Cox proceeds to argue, on the basis of that quote, that Greenblatt is “breathtakingly arrogant” – basically, according to Cox, Greenblatt is saying that if the Elizabethans can’t think up something as obvious as atheism, they’re stupid. With the hugely necessary qualifier that I haven’t read Greenblatt’s essay itself, the quote seemed to me merely to point to the yawning cultural chasm between the late 1500s and today. Maybe it’s evident in the wider essay, but from this quote (which forms the basis of Cox’s argument) I really don’t see any assumption that our modern mind is somehow superior to theirs. Or is the argument merely that if you don’t share somebody’s world-view, you can’t properly appreciate where they’re coming from?
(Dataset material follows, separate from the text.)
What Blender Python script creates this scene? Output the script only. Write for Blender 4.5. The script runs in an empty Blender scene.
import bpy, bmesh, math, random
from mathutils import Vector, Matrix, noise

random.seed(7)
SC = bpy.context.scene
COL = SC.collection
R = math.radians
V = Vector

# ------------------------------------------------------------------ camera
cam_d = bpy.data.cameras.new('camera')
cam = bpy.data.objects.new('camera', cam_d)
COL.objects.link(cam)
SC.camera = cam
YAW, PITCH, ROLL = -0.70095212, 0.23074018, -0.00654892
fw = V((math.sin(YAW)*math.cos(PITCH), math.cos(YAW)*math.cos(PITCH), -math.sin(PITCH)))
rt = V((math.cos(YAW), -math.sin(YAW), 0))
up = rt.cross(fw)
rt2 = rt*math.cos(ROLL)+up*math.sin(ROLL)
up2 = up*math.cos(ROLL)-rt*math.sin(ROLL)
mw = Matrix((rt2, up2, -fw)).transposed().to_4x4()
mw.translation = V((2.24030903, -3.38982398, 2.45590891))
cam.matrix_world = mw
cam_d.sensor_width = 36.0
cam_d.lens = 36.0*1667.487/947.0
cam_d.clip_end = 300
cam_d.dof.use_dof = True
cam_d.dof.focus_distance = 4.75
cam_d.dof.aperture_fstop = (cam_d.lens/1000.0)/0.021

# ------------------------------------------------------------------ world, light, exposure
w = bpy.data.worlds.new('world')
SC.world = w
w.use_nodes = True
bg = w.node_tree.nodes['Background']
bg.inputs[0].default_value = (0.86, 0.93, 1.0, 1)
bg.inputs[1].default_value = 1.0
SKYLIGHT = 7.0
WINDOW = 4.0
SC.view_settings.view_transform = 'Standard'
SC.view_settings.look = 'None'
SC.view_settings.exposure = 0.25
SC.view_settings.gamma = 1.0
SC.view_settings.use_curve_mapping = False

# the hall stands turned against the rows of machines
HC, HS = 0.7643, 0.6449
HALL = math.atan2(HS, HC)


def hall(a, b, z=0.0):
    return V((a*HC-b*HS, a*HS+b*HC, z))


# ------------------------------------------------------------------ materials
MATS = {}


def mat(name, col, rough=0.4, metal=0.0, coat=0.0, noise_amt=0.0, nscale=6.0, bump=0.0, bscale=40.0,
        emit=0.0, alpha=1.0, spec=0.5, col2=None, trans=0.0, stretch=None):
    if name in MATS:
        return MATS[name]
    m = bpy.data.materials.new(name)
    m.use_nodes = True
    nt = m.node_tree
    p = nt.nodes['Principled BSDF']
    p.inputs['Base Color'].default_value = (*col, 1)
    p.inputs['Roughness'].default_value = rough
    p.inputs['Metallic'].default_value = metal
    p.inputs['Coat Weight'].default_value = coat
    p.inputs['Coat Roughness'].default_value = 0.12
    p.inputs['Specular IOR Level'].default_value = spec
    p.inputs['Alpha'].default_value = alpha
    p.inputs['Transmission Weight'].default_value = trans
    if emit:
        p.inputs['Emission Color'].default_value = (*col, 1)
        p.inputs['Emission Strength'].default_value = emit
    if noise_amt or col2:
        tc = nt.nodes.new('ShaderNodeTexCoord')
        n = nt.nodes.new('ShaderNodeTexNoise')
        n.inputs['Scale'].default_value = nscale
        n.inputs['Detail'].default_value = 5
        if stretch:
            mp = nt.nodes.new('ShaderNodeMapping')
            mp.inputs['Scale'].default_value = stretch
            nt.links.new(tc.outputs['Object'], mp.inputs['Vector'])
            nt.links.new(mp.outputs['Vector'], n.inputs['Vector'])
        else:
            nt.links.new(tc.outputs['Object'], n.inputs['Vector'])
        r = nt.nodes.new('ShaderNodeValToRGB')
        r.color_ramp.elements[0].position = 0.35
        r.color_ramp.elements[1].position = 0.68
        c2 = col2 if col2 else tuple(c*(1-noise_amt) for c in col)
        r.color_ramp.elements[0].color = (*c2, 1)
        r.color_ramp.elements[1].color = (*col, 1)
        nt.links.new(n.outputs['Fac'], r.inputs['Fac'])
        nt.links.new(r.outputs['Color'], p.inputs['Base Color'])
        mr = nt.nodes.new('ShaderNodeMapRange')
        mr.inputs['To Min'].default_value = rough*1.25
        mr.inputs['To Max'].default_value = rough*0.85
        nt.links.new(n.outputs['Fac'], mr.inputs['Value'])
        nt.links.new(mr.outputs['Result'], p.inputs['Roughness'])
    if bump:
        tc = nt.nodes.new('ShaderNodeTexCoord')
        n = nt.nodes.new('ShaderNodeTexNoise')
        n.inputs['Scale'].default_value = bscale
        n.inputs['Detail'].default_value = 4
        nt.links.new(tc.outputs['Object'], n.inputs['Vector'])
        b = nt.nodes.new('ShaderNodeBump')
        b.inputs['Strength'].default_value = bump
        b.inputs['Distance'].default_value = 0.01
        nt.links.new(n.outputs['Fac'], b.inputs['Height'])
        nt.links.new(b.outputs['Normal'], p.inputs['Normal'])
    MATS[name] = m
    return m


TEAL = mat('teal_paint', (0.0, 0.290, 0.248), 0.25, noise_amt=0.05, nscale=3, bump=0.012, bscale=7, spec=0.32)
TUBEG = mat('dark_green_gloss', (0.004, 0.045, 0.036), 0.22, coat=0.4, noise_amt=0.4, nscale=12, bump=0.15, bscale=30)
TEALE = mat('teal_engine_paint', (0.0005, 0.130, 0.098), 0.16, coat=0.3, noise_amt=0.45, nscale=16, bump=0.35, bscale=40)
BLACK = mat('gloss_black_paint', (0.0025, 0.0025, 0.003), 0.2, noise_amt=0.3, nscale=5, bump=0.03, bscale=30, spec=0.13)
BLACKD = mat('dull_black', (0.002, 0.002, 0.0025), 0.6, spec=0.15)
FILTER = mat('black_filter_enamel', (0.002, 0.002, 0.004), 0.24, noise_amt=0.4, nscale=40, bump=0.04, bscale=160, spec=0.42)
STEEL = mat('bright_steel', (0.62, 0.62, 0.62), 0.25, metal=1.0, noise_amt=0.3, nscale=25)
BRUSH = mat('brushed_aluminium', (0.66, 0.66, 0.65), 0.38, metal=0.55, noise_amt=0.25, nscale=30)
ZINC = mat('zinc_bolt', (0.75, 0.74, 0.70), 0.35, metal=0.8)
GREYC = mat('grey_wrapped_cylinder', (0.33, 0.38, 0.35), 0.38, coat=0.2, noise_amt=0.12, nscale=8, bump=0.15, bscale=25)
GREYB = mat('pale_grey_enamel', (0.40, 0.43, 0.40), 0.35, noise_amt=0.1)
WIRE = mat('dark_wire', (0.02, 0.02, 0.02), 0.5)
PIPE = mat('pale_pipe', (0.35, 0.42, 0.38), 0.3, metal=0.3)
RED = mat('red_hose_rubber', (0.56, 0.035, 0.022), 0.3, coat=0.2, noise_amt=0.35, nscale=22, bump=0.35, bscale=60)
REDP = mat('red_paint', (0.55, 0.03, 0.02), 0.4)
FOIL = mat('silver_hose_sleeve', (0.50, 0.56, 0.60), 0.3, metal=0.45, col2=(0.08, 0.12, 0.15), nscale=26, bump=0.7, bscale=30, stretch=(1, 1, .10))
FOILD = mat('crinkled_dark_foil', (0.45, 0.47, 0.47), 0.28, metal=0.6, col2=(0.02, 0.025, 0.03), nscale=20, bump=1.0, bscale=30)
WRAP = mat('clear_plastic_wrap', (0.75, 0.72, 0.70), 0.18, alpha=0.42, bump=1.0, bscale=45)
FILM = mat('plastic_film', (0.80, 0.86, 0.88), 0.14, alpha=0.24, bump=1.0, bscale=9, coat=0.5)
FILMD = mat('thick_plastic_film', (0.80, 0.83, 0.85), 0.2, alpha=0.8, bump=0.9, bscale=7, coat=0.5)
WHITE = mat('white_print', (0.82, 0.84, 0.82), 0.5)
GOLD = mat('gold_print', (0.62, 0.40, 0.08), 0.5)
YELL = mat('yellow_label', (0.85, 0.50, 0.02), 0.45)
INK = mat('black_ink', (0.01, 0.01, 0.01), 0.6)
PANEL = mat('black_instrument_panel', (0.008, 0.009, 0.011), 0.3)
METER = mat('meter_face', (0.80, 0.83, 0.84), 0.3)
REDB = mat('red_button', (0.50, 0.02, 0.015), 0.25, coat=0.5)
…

If that’s the case, Cox is hoisted by his own petard: how can he appreciate where Greenblatt is really coming from if he doesn’t share Greenblatt’s atheistic world-view?
That argument popped up towards the end of the chapter, so I was starting to feel a bit hostile towards Cox and his straw-man. Then I came across this corker in the chapter’s closing lines:
“One way to tell Stephen Greenblatt’s story might be to position his moral wisdom more accurately against his Jewish cultural background… to show what his moral wisdom owes to the ongoing narrative of God’s faithfulness to Israel, including God’s faithfulness to Stephen Greenblatt.”
If there was an award for Asshole of the Week, that line would clinch the victory for Cox. He bangs on about the shortcomings of Greenblatt’s “breathtaking arrogance” – arguing, in effect, that only assholes act superior because of their religious beliefs – and then closes his chapter by asserting the superiority of his own narrative, which, naturally, is based in his religious beliefs. I’m still not sure whether the hypocrisy is intentional or just plain stupid.
Part of my bitterness towards Cox also stems from the fact that if I argue with his position, he can turn around and say “Oh, so you don’t believe that God was faithful to Israel?” As a Christian, it’s possible to defend yourself against criticism from other believers by essentially weaponising the faith – driving it to an aggravated extreme in order to portray the critic as wrong-footedly defending the pagans in their error. It comes up (topic change) with abortion, for example – some Christians argue that abortion is bad and we should outlaw it, and other Christians argue that abortion is bad but we should keep it legal, because otherwise it goes into the back alleys and all other sorts of nasty complications arise. The first lot get their kicks from weaponising the faith: “If you believe abortion is bad, you ought to protest against it, instead of defending the right of these pagans to do bad and immoral things!” Again, there’s the rock and the hard place – the shape of the faith, and its application in the real world.
Usually the blunder made by the first lot (we’ll call them Group A (for Assholes)) is to assume that their mode of expression is the only proper expression of the faith as it stands. It’s the ‘My Way or the Highway’ approach: I know God, I know God’s will, I feel that this is the way to enact God’s will, anybody who disagrees with me disagrees with God. It’s the kind of asshole gesture that we get from Cox: God has blessed the Jews, Greenblatt is a Jew, Greenblatt’s wisdom stems from his Jewish heritage and nowhere else, because true wisdom comes only from God. Ultimately, this line of thought is totalising – yes, in the fascist-Germany-communist-Russia sense that we’ve talked about before. If wisdom is perceived as being the exclusive domain of the Christian church (with a little crust spared for our outdated Jewish brethren), then we start ignoring knowledge that comes from outside of the church – a move that’s stupid, dangerous, and rage-inducingly familiar to anybody who knows fucking anything about history.
The fact is, the church can be wrong. It has been repeatedly wrong in the past on a whole raft of social issues. The church can become corrupted by things like indulgences, or the fiscal irresponsibility of the clergy. This is why I have such a big emphasis on God’s activity outside of the church: because the church simultaneously claims to possess the fullest revelation of God’s nature and also fucks up on a regular basis. When the church’s authoritarian instinct renders it deaf to internal dissent, it needs an external voice – a voice like that of Marx – to remind it of the true nature of God. From that perspective, Greenblatt provides such an external voice, and Cox’s argument (to my eyes) is a perverse attempt at wrestling Greenblatt back into a Judeo-Christian framework, nullifying his exteriority and threatening the integrity of the voice of non-Christian conscience.
Gotta agree about the asshole quotient.